Online Life Insurance Plans

What is Prepaid Insurance?

Prepaid insurance is premium payments made to insurers in advance for insurance coverage or services. As it is not consumed, insurers keep prepaid insurance as current assets on balance sheet. Prepaid insurance is charged to the expense side when the insurance cover comes into effect. Insurance premiums are generally paid in advance for an entire year. Premiums can cover for more than one year in some cases.

How does Prepaid Insurance Work?

Prepaid insurance refers to the premium expense made in advance by the proposer. The proposing firm will record the transaction as a prepaid expense, as the actual contract may begin later.

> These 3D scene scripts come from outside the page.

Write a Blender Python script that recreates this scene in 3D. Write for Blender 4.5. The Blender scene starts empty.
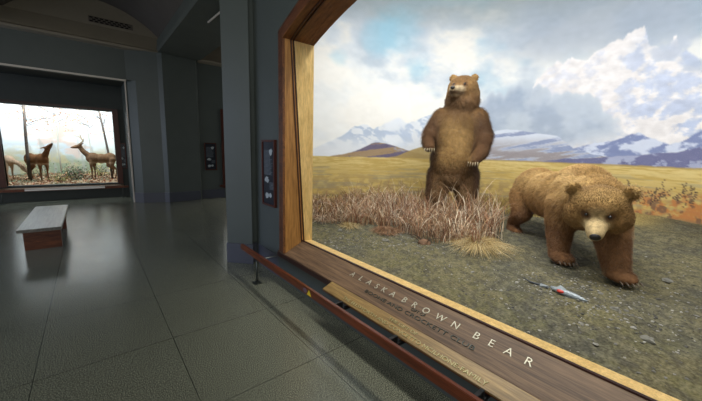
import bpy, bmesh, math, random
import numpy as np
from mathutils import Vector, Matrix, Euler, noise as mnoise
random.seed(7); rng = np.random.default_rng(11)
S = bpy.context.scene; COL = S.collection
PI = math.pi

# ------------------------------------------------------------------ camera, world, light
F_PX = 314.31; PITCH = math.radians(9.086); ROLL = math.radians(1.735); YAW = math.radians(39.764)
fwd = Vector((math.sin(YAW)*math.cos(PITCH), math.cos(YAW)*math.cos(PITCH), -math.sin(PITCH)))
rt = Vector((math.cos(YAW), -math.sin(YAW), 0)); up = rt.cross(fwd)
r2 = rt*math.cos(ROLL) + up*math.sin(ROLL); u2 = -rt*math.sin(ROLL) + up*math.cos(ROLL)
cam_d = bpy.data.cameras.new('camera'); cam = bpy.data.objects.new('camera', cam_d); COL.objects.link(cam)
cam_d.sensor_width = 36.0; cam_d.lens = 36.0*F_PX/702.0; cam_d.clip_start = 0.02
cam.matrix_world = Matrix.Translation((0, 0, 1.6)) @ Matrix((r2, u2, -fwd)).transposed().to_4x4()
S.camera = cam
S.view_settings.view_transform = 'Standard'; S.view_settings.look = 'None'
S.view_settings.gamma = 1.0; S.view_settings.use_curve_mapping = False
S.view_settings.exposure = 0.0
W = bpy.data.worlds.new('world'); S.world = W; W.use_nodes = True
W.node_tree.nodes['Background'].inputs[0].default_value = (1.0, 0.99, 0.93, 1)
W.node_tree.nodes['Background'].inputs[1].default_value = 0.95

def area(name, loc, target, sx, sy, power, color=(1, 1, 1), spread=180):
    l = bpy.data.lights.new(name, 'AREA'); l.shape = 'RECTANGLE'; l.size = sx; l.size_y = sy
    l.energy = power; l.color = color; l.spread = math.radians(spread)
    o = bpy.data.objects.new(name, l); COL.objects.link(o); o.location = loc
    o.rotation_euler = (Vector(target)-Vector(loc)).to_track_quat('-Z', 'Y').to_euler()
    return o
# lamps boxed in above the display windows, out of the visitor's sight
area('bear_case_lamp', (2.75, 1.33, 4.35), (6.0, 1.33, 1.9), 4.6, 0.6, 255, (1.0, 0.985, 0.96))
area('bear_case_floor_lamp', (2.9, 1.33, 4.6), (3.7, 1.33, 0.4), 4.2, 0.8, 62, (1.0, 0.97, 0.86))
area('deer_case_lamp', (-0.5, 12.5, 3.3), (-0.5, 15.2, 1.2), 2.6, 0.4, 225, (0.80, 0.91, 1.0))
area('side_case_lamp', (4.3, 10.75, 2.9), (4.3, 11.6, 1.4), 1.6, 0.3, 60, (1.0, 0.97, 0.9))
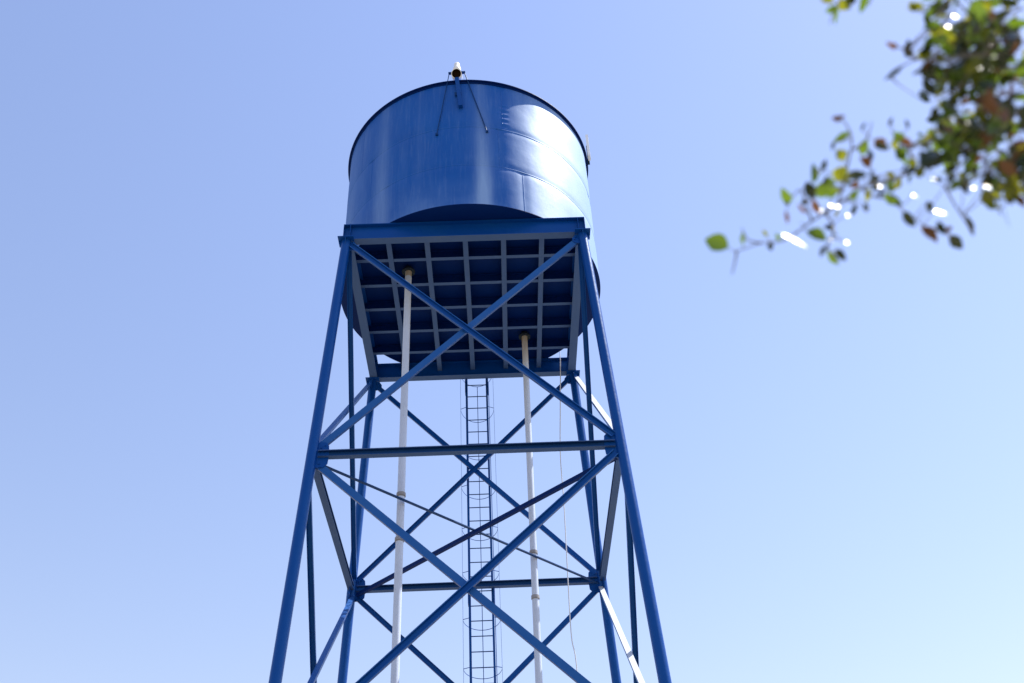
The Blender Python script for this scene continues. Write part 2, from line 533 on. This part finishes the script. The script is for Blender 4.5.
# pipes ---------------------------------------------------------------------
def standpipe(top, foot, r, stain, couplings):
    top, foot = Vector(top), Vector(foot)
    d = (foot - top).normalized()
    L = (foot - top).length
    n = 40
    pipe = MB().tube([top + d * (stain + (L - stain) * i / n) for i in range(n + 1)], r, 24).build('standpipe', white_pipe, tower)
    MB().tube([top, top + d * (stain - 0.002)], r * 0.97, 24).build('stained_pipe_end', rust_cream, pipe)
    f = MB().tube([top + Vector((0, 0, 0.10)), top + Vector((0, 0, 0.028))], r * 1.25, 24)
    f.tube([top + Vector((0, 0, 0.026)), top + Vector((0, 0, -0.004))], r * 2.0, 24)
    for k in range(8):
        a = k * math.pi / 4
        c = top + Vector((math.cos(a), math.sin(a), 0)) * r * 1.62
        f.tube([c + Vector((0, 0, 0.04)), c + Vector((0, 0, -0.02))], 0.012, 6)
    f.build('pipe_flange', dark_iron, pipe)
    for z in couplings:
        t = (top.z - H - z) / -d.z
        c = top + d * t
        MB().tube([c - d * 0.030, c + d * 0.030], r * 1.22, 24).tube([c + d * 0.031, c + d * 0.045], r * 1.06, 24).build('pipe_coupling', grimy, pipe)
standpipe(W(-1.184, -1.02, 0.20), W(-1.19, -1.02, -15.7), 0.066, 0.14, (-4.95, -5.8, -10.0))
standpipe(W(1.168, 1.20, 0.20), W(0.97, 1.20, -15.7), 0.064, 0.75, (-5.0, -5.9, -10.0))

# ladder ----------------------------------------------------------------------
lad = empty('ladder', (0, 0, 0), tower)
LX, LW = 0.073, 0.225
def ly(z): return A - B * z + 0.12
for s in (-1, 1):
    mb = MB()
    mb.sweep(P_r(0.042, 0.062), W(LX + s * LW, ly(0.30), 0.30), W(LX + s * LW, ly(-15.5), -15.5), (0, 1, 0))
    mb.build('side_rail', paint, lad)
k = 0
z = 0.10
while z > -15.2:
    MB().tube([W(LX - LW, ly(z), z), W(LX + LW, ly(z), z)], 0.011, 8).build('rung', paint_old, lad)
    z -= 0.3048
hoops = [0.21 - 0.97 * i for i in range(13)]
HR = 0.37
def hoop_pt(z, t):
    # open hoop behind the rails
    a = t * math.pi
    return W(LX - math.cos(a) * HR, ly(z) + 0.10 + math.sin(a) * 0.55, z)
for z in hoops:
    pts = [W(LX - LW, ly(z) + 0.02, z)] + [hoop_pt(z, i / 20) for i in range(21)] + [W(LX + LW, ly(z) + 0.02, z)]
    mb = MB()
    for p, q in zip(pts[:-1], pts[1:]):
        mb.sweep(P_r(0.005, 0.012), p, q, (0, 0, 1))
    mb.build('cage_hoop', paint, lad)
for t in (0.02, 0.25, 0.5, 0.75, 0.98):
    mb = MB()
    mb.sweep(P_r(0.014, 0.005), hoop_pt(hoops[0], t), hoop_pt(hoops[-1], t), (math.cos(t * math.pi) * -1, math.sin(t * math.pi), 0))
    mb.build('cage_strip', paint, lad)
for zz, y0 in ((-0.27, BE + 0.07), (Z1 - 0.20, A - B * Z1 + 0.02), (Z2 - 0.20, A - B * Z2 + 0.02)):
    for s in (-1, 1):
        x = LX + s * (LW + 0.028)
        mb = MB().box(W(x, (y0 + ly(zz)) / 2 + 0.02, zz), (0.014, ly(zz) - y0 + 0.08, 0.36 if zz > -1 else 0.34))
        mb.build('ladder_bracket', paint, lad)

# overflow pipe and lamp bracket at the rim ------------------------------------
def tw(azd, r, z):
    a = R(azd)
    return TO + Vector((r * math.sin(a), -r * math.cos(a), z))
AZ = -2.4
rad = Vector((math.sin(R(AZ)), -math.cos(R(AZ)), 0))
tan = Vector((math.cos(R(AZ)), math.sin(R(AZ)), 0))
post = MB().sweep(P_r(0.085, 0.085), tw(-1.5, TR + 0.052, 3.17), tw(-3.0, TR + 0.052, 4.10), rad).build('overflow_post', paint, tower)
MB().box(tw(-2.6, TR + 0.03, 3.62), (0.14, 0.012, 0.10), (tan, rad, Vector((0, 0, 1)))).build('post_clip', paint_old, post)
tilt = R(38)
ax_ = rad * math.cos(tilt) - Vector((0, 0, 1)) * math.sin(tilt)
up_ = rad * math.sin(tilt) + Vector((0, 0, 1)) * math.cos(tilt)
end = tw(-3.0, TR + 0.14, 4.16)
n = 28
ring = lambda c, r_: [c + (tan * math.cos(2 * math.pi * i / n) + up_ * math.sin(2 * math.pi * i / n)) * r_ for i in range(n)]
op = MB()
v = ring(end - ax_ * 0.30, 0.11) + ring(end, 0.11) + ring(end, 0.098)
fs = []
for a_ in range(2):
    fs += [(a_ * n + i, a_ * n + (i + 1) % n, (a_ + 1) * n + (i + 1) % n, (a_ + 1) * n + i) for i in range(n)]
op.add(v, fs, True)
op.add(ring(end - ax_ * 0.30, 0.11), [list(range(n))[::-1]])
op.build('overflow_pipe', white_lit, post)
ri = MB()
v = ring(end - ax_ * 0.001, 0.0975) + ring(end - ax_ * 0.10, 0.0975)
ri.add(v, [(i, n + i, n + (i + 1) % n, (i + 1) % n) for i in range(n)], True)
ri.add(v[n:], [list(range(n))])
ri.build('rusty_pipe_mouth', rusty, post)
MB().box(end - ax_ * 0.13 + Vector((0, 0, 0.075)), (0.36, 0.05, 0.035), (tan, rad, Vector((0, 0, 1)))).build('crossbar', paint_old, post)
for s_, az_, z_ in ((-1, -11.9, 2.43), (1, 9.6, 2.45)):
    p = end - ax_ * 0.13 + Vector((0, 0, 0.06)) + tan * (s_ * 0.165)
    q = tw(az_, TR + 0.02, z_)
    mb = MB().tube([p, q], 0.011 if s_ > 0 else 0.009, 8)
    mb.box(q, (0.05, 0.03, 0.05), (tan, rad, Vector((0, 0, 1))))
    mb.build('stay_rod', paint_old, post)
lamp_c = end - ax_ * 0.16 + Vector((0, 0, 0.095))
lm = MB().lathe([(0.001, 0), (0.085, 0), (0.085, 0.13), (0.062, 0.15), (0.062, 0.27), (0.048, 0.31), (0.001, 0.325)], 24, lamp_c)
lm.build('beacon_lamp', white_lit, post)

# antenna panel at the rim (a thing fixed on the tower's edge)
an = empty('antenna_panel', tw(81, TR + 0.14, 4.0))
tag(an, 'small white upright antenna panel mounted on the right edge of the tank rim', 'antenna')
def loc(p): return p - an.location
ra = Vector((math.sin(R(81)), -math.cos(R(81)), 0)); ta = Vector((math.cos(R(81)), math.sin(R(81)), 0))
MB().box(loc(tw(80, TR + 0.105, 4.41)), (0.15, 0.06, 0.74), (ta, ra, Vector((0, 0, 1)))).build('panel', white_lit, an)
mb = MB().tube([loc(tw(83.5, TR + 0.08, 4.07)), loc(tw(83.5, TR + 0.08, 4.66))], 0.022, 10)
mb.box(loc(tw(83, TR + 0.055, 4.085)), (0.16, 0.09, 0.03), (ta, ra, Vector((0, 0, 1))))
mb.build('mounting_pole', dark_iron, an)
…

For example, cab companies may pay a premium for a full 12 months’ coverage in advance and record the payment as a prepaid expense in their books. The coverage may come into force from the next financial year.

The insurance company on the other hand will record all the premiums collected before the commencement of the contract as current assets. The reason is usually due to the short gap of only a few months at maximum before the contract begins and the premium is consumed.

What are the Characteristics of Prepaid Insurance?

Prepaid insurance is a type of insurance where the premium amount is paid well in advance of the coverage period.

  • The premium of a prepaid insurance policy is paid before the commencement of the policy.
  • Usually, the premium is payable only for a year. However, you can secure more than one year of insurance with a single premium payment.
  • You can pay a single premium for long-term life insurance plans.
  • The Premium you pay for continuing the policy is the renewal premium. You need to pay renewal premiums for the policies with the regular premium payment option.
  • You can pay the regular premium as a monthly, quarterly, half-yearly or annual payment.

Examples of Prepaid Insurance

An example of prepaid insurance could be an exporting firm which sends goods to various countries. The firm is working on advanced orders received from its buyers and has a roaster for the number of goods to be shipped. The firm can pay an insurer an advance premium for all the goods they expect to manufacture and ship through the year.

However, the insurance cover for the goods will not start until they are manufactured. For instance, the manufacturer is producing 20,000 t-shirts per month and expects to produce 200,000 t-shirts throughout the year. The total value of the goods is Rs 4 crores the firm ships the t-shirts every three months.

So, the stored goods must be insured for at least 3 months before they are shipped. The firm decides to pay Rs 50,000 as an advance premium for the whole year. While one contract for the quarter will commence immediately, three other contracts will commence at a gap of 3, 6 and 9 months from now.

Thus, the insurer will register the entire premium as a current asset and will continue to deduct premium amounts every quarter. The premiums for each quarter may change based on the declared stored quantity by the firm.